Du Bois sees Atlanta embodying the materialistic culture that Washington and others strive to achieve. He compares her to Atalanta and her temptation toward the golden apples left by Hippomenes. “And with all this change, so curiously parallel to that of the Other-world, goes too the same inevitable change in ideals” (85). It is the loss of spirituality and honesty that leaves the black American with no sense of himself. But, not all is lost in the City of a Hundred Hills. The college is the breadth of life for Du Bois. He recognizes a negotiation between the intangible and tangible world. With the culture of Atalanta surrounding the city, the college gives people a chance to gain knowledge, which is necessary for development of an individual’s soul. It is quite interesting to see the negotiation of the intangible (knowledge gained at the college) and the tangible (the city and all the riches it proposes). Both of them together create a sort of compromise which all people are conflicted with. It is as if Du Bois is trying to address not only issues for his own race, but also issues faced by all races of people. By doing so, Du Bois hints back toward “the veil” and his ideas through human relations there is way toward Divine relations.

Du Bois notices Georgia and Atlanta in particular to be of great importance to the race because of the amount of black citizens that reside there. He notices a rise in the life of the negro, but soon after visiting with multiple farmers feels a sudden set back after post-Emancipation America, farmers who were cheated and told him otherwise. Noticing two types of mindsets: those bitter with contempt and hatred, and those who were ignorant and lazy. Farmers are still living in slavery-like conditions and never seeming to get out of debt. In someone does prosper, according to Du Bois in Dougherty County they would leave for the city-life. There was no time for leisure or studies. Everyone seemed to work. Taking a step back, Du Bois analyzes the interactions between white and black Americans. Noticing a trend called the “color line” whites tend to stay in one area while blacks tend to stay in another area. The “veil,” if ever to be crossed seems far and in between. Society tends to fall in place what is best known and comfortable and that is exactly what Du Bois is expressing. There is a fear of the unknown and it takes a great deal of courage to cross that “color line.”

In “Of The Passing Of The First-Born,” Du Bois illustrates the impact of life and death of passing of his first son. The language in which he uses is very formal and is used to bridge the gap between the white world as well still attempt to express his in depth emotions of his own world. In doing so, there is this connection between both worlds that allows for a moment for his son to be released from the grasps of “the veil” and to be set free with God. To show the development of his human emotions, Du Bois subtly describes what seems to be the birth of Jesus in the manger (161). Possibly, what he is trying to articulate is that white and black Americans are over looking forgiveness, faith, and love. Religion and spirituality are the backbone for the South and Du Bois is playing with the idea that through loss, or through birth an individual’s faith should be renewed. Faith might be the factor that allows both worlds to let “the veil” slowly fade into the light.
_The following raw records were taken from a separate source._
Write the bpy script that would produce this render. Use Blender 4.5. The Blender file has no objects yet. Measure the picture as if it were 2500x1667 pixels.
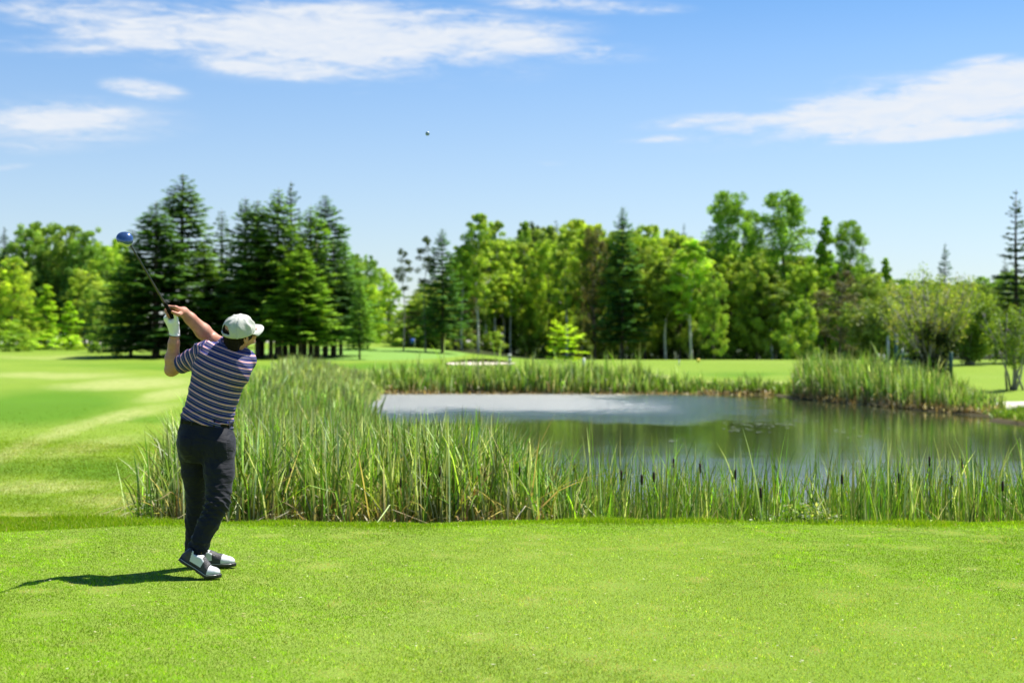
import bpy, math, random
import numpy as np
from mathutils import Vector, Matrix
random.seed(7)
RNG = np.random.default_rng(11)
SC = bpy.context.scene
COL = SC.collection
rad = math.radians

# ------------------------------------------------------------------ camera
F = 3267.0            # focal length in units of a 2352 px wide picture (50 mm lens)
HZ = 790.0            # picture row of the horizon
CH = 1.45             # camera height
cam = bpy.data.cameras.new('camera'); cam.lens = 50.0; cam.sensor_width = 36.0
cam.clip_start = 0.1; cam.clip_end = 6000; cam.shift_y = 6/2352
cam.dof.use_dof = True; cam.dof.focus_distance = 9.0; cam.dof.aperture_fstop = 2.3
camo = bpy.data.objects.new('camera', cam); COL.objects.link(camo)
camo.location = (0, 0, CH); camo.rotation_euler = (rad(90), 0, 0)
SC.camera = camo

# ------------------------------------------------------------------ light
SUNV = Vector((0.47, 0.25, 1.0)).normalized()
sl = bpy.data.lights.new('sun', 'SUN'); sl.energy = 5.0; sl.angle = rad(0.5); sl.color = (1.0, 0.95, 0.86)
slo = bpy.data.objects.new('sun', sl); COL.objects.link(slo)
slo.rotation_euler = SUNV.to_track_quat('Z', 'Y').to_euler(); slo.location = (20, 20, 60)
SC.view_settings.view_transform = 'Standard'; SC.view_settings.look = 'None'
SC.view_settings.exposure = 1.08; SC.view_settings.gamma = 1.0

W = bpy.data.worlds.new('World'); SC.world = W; W.use_nodes = True
wn = W.node_tree.nodes; wl = W.node_tree.links
wn.clear()
def WN(t, **k):
    n = wn.new(t)
    for a, b in k.items(): setattr(n, a, b)
    return n
def wm(op, a, b=None, c=None, clamp=False):
    n = wn.new('ShaderNodeMath'); n.operation = op; n.use_clamp = clamp
    for i, v in enumerate((a, b, c)):
        if v is None: continue
        if isinstance(v, (int, float)): n.inputs[i].default_value = v
        else: wl.new(v, n.inputs[i])
    return n.outputs[0]
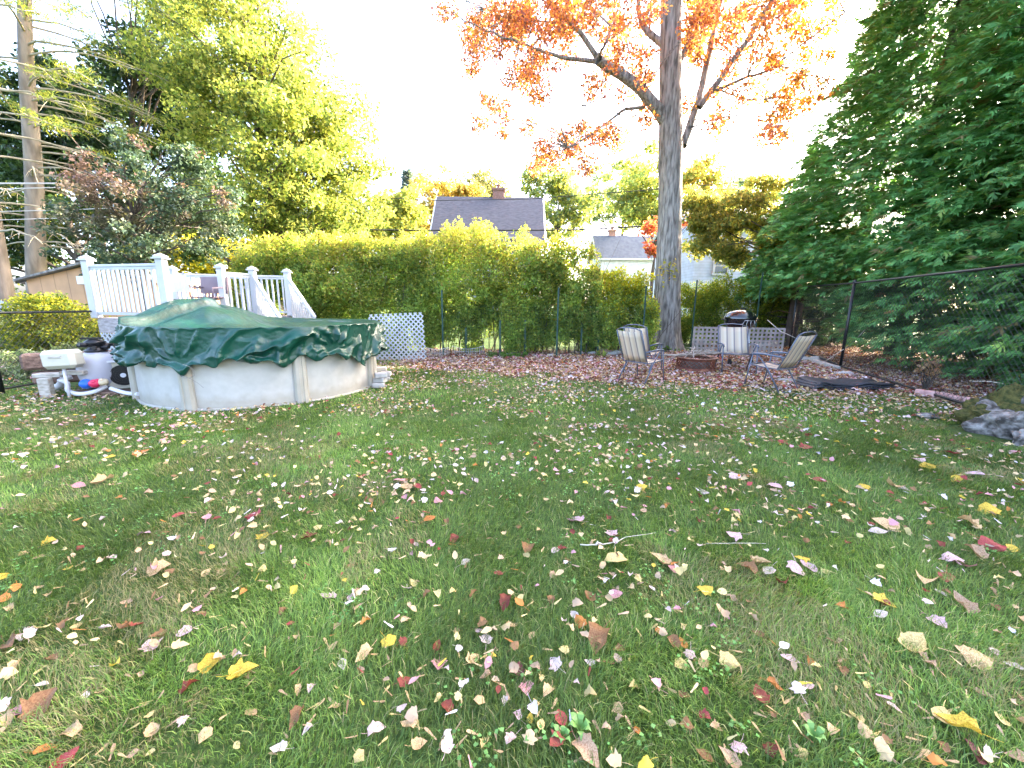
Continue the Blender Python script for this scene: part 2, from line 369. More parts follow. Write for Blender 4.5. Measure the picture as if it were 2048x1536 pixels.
house('house', "low white house with blue-grey roof and pink chimney left of the maple trunk", a[0], b_[0]+.4, 45.4, 50.6, e1[2]+.3, a[2], M['sidingwhite'], M['shingle_blue'],
      [(a[0]+2.0, 3, 1.1, 1.4), (a[0]+4.6, 3, 1.1, 1.4)], chim=(AT(1225, 470, 48)[0], .75, AT(1225, 462, 48)[2], M['pinkbrick']))
# third house: corner towards us
x0 = AT(1392, 500, 25)[0]; x1 = AT(1512, 500, 25)[0]+3
hh = AT(1440, 418, 28)[2]
house('house', "pale blue clapboard house behind the trimmed hedge right of the maple", x0, x1, 25, 32, AT(1440, 448, 25)[2], hh, M['sidingblue'], M['shingle'],
      [(AT(1441, 537, 25)[0], AT(1441, 532, 25)[2], .75, 1.0)])
# shed
sx0 = AT(52, 560, 13.5)[0]; sxp = AT(178, 560, 13.5)[0]; zp = AT(176, 529, 13.5)[2]; ze = AT(52, 560, 13.5)[2]
sh = thing('shed', (sx0, 13.5, 0), "brown wooden shed with low gable roof behind the yellow-green bush", "shed")
sx1 = 2*sxp-sx0; q = MB(); q.add([(sx0, 13.5, -.1), (sx1, 13.5, -.1), (sx1, 13.5, ze), (sxp, 13.5, zp-.04), (sx0, 13.5, ze), (sx0, 16.5, -.1), (sx1, 16.5, -.1), (sx1, 16.5, ze), (sxp, 16.5, zp-.04), (sx0, 16.5, ze)],
    [(0, 1, 2, 3, 4), (9, 8, 7, 6, 5), (0, 4, 9, 5), (1, 6, 7, 2)]); q.build('wall', M['sidingbrown'], sh)
M['roofgrey'] = pm("weathered_roof", (.12, .11, .10), (.3, .28, .25), 8, .9)
q = MB()
for s, xe in ((-1, sx0-.22), (1, sx1+.22)):
    zz = ze-.22*(zp-ze)/(sxp-sx0)
    A = [(xe, 13.32, zz), (sxp, 13.32, zp), (sxp, 16.9, zp), (xe, 16.9, zz)]; B = [(v[0], v[1], v[2]+.07) for v in A]
    q.add(A+B, [(3, 2, 1, 0), (4, 5, 6, 7), (0, 1, 5, 4), (0, 4, 7, 3), (2, 3, 7, 6)])
q.build('roof', M['roofgrey'], sh)
q = MB(); q.box((sxp-.2, 13.47, zp-.5), (.3, .05, .25)); q.build('vent', M['white'], sh)
# parked car behind the bush, far left
cr_ = AT(8, 640, 12)
car = thing('parked_car', (cr_[0]-1.6, 12, 0), "pale blue car mostly out of view at the far left behind the fence", "car")
M['carpaint'] = pm("pale_blue_car_paint", (.35, .42, .58), None, rough=.25, spec=.6, coat=.6)
q = MB(); cxx = cr_[0]-1.6
prof = [(-2.2, .35), (-2.15, .8), (-1.2, .95), (-.6, 1.38), (.7, 1.42), (1.35, 1.0), (2.1, .9), (2.2, .4)]
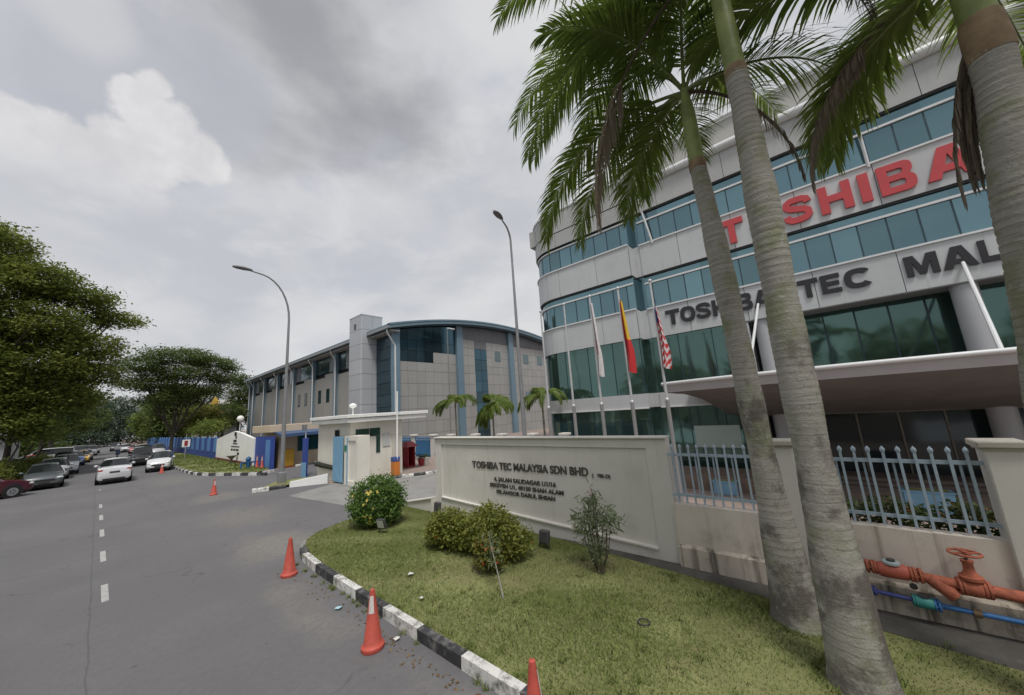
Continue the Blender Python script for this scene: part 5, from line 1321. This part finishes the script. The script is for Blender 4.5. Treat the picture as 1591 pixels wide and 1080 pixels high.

Toward the end of “The Sorrow Songs,” he asks, “Would America have been America without her Negro people” (193)? He ultimately concludes it would not. American culture without its African American people would have not yet had such a conflict with identity. Du Bois use of epigrams is one of his strongest attributes to the embodiment of the spirituality of the black American during the twentieth century. He tells a narrative of hope by his use of epigrams that are designed to share the experience of being an African American and to point toward a future where culture has no need of a veil.